I wonder how the following scenario is handled in bitcoin/crypto: Let's say evilminer has 10% mining power of a coin and he secretly mines blocks while the real chain is growing from blockheight 900 to 1000. He starts with a faked block 995 and stops at block 1005. At Blockheight 1000(real chain) he publishes his fake chain.A node would now request/get the next block. And it would get now block number 1001 from evilminer.
What would this node do with it? I think to know if the chain made by evilminer to proof wrong or true it would have to download block 1000 to 95 to finally see that block 95 was fake.
Is this correct or is there another way a node would handle it?
The situation you have stated would never arise.
If you want to make your chain the longest, then you need to have more than 50 percent of the mining power, this way sometime in the future you will eventually catch up with the main chain and surpass it. The speed of catching up will be dependant on how much more than 50 percent you have. This attack works because this way you have beaten any other potential miners in the rate of producing of new blocks, so you are always producing blocks faster than anybody else on the network, hence ensuring that your chain will become longest.
So your evilminer, given that he has 10 percent of mining power, would never be able to advance the length of his chain beyond the main chain. The only other possible way is to use a nonce of lower difficulty to speed up block production, but such a block would be rejected by any other node in the network deeming it as invalid.
Hence, in short the only way evilminer can make other nodes accept his blocks is to make his chain the longest, and that can only be done if he has more than 50 percent mining power of the network.
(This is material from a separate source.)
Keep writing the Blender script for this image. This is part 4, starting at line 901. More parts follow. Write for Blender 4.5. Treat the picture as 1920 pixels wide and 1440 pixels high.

Edit 1 : Consider the computation power of every participant of the network and assume that when you sum these up, you get 100. Now if you have 10 percent of this total, it means your likelihood of finding a new block is higher than others who have lesser computation power than you. However, this does not guarantee that you will definitely find the nonce first.
Finding the hash that satisfies the difficulty depends on probability. You brute force your way through a large set of numbers until your hash satisfies the difficulty. It maybe possible that someone having mere 0.5 percent of total computation power finds the nonce first. However, the faster you can crunch these numbers, the higher the chance that you will find the nonce first.
So if somehow you have more than 50 percent of total computation power, that means you are processing these hashes faster than anybody else, and hence this increases the likelihood that you find the nonce first most of the times.
Also, this process of finding the nonce, is repeated for every block. So the work has to be done all over again for every block.